High Fidelity: Another one where I’d seen the movie first. The movie is a really solid adaptation, Nick Hornby’s novels seem to move well to screen. He really nails that “adult who hasn’t quite grown up yet and finally takes significant steps towards maturity over the course of the story” place, which, even though his characters are mostly white dudes, I think is a place that’s relatable for a lot of people (myself included). It’s a coming-of-age novel, just with the actual age being older than the traditional version of that reliable story.

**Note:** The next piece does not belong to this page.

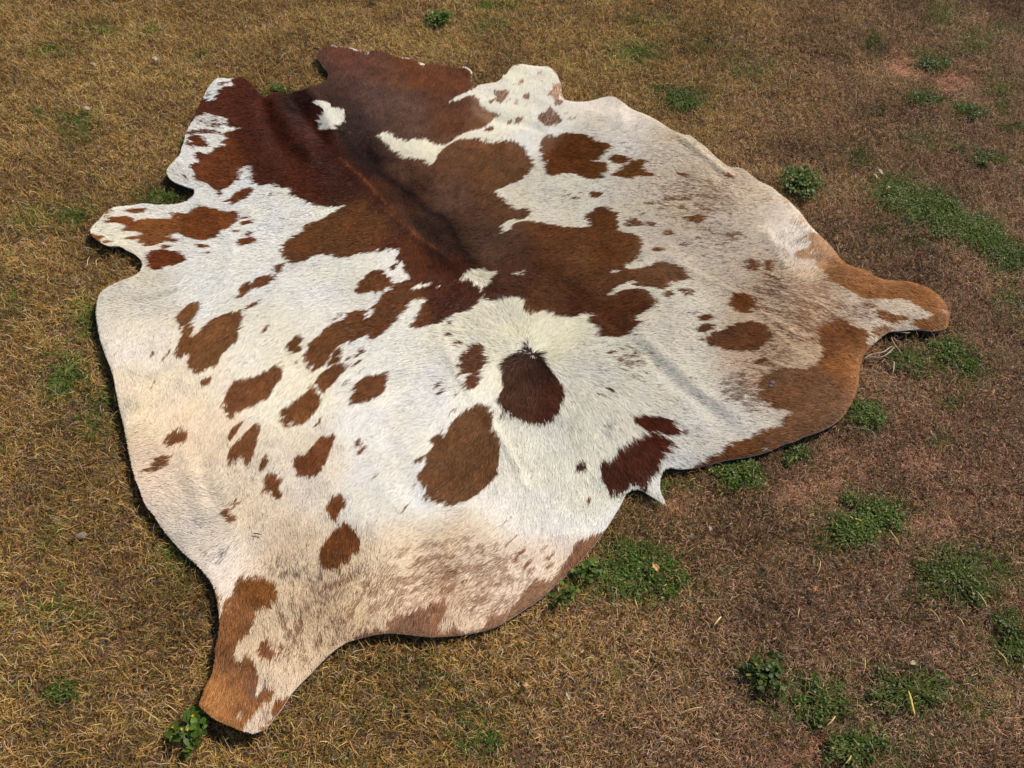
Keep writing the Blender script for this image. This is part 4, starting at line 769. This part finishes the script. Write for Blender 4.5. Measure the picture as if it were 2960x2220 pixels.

The Age of Innocence: I actually still haven’t seen the movie for this one! But I want to, because I loved this story of smoldering passion and the ritualistic social manners that keep the players stuck in their roles. It’s a love triangle, but one where all the players are sympathetic, the ties that bind them are real, and no one is an interloper just created to be an obstacle in the Twu Wuv of the “real” couple. It explores a lot of the same themes as Anna Karenina, and while it’s not quite as masterful, it’s beautifully written and a lot shorter. If you enjoyed this, and you should because it’s great, the Tolstoy should be on your TBR too.
The Pianist: And yet another entry in the “I watched the movie first” file. And while the book is excellent and heartbreaking (as Holocaust survivor stories are), this might be one of those cases where the movie measures up to a really good book. Both are incredible stories of survival and the power of music to play on the humanity of both performer and listener.
So Big: This was something I never would have picked up on my own, but it went on sale for the Kindle and when I saw it had won the Pulitzer Prize, I figured it was worth a read. And yes, yes it is. So Big is the story of Selina, a high-spirited young woman who leaves her native Chicago to teach in farm country for a year. She plans to return home, but instead falls in love with a strong, handsome farmer. They marry and have a child, but her husband dies not long thereafter. Her young son is nicknamed So Big, and her struggle to raise him as a single mother is affecting and inspiring. She’s an amazing character and this book is unforgettable.
The Interestings: I’d heard a lot of buzz around this one when it first came out and finally got around to reading it when I scored a secondhand copy for cheap. It’s the story of a group of kids that come together at a summer camp for the artistically gifted and whose friendships wax and wane over the course of their lives as they unfold in many directions. I find these kinds of friendships-changing-over-time novels to be incredibly compelling, and the current running through it about what it means to think of yourself as special and how it impacts your perception of happy-but-ordinary circumstances is just icing on the cake.
Stardust: Last one where I saw the movie first (which is cheating, because this is the last book on the list)! The movie was fun and forgettable, but the kind of epitome of “the book is better”…there’s nothing wrong with the film, it’s just not as good.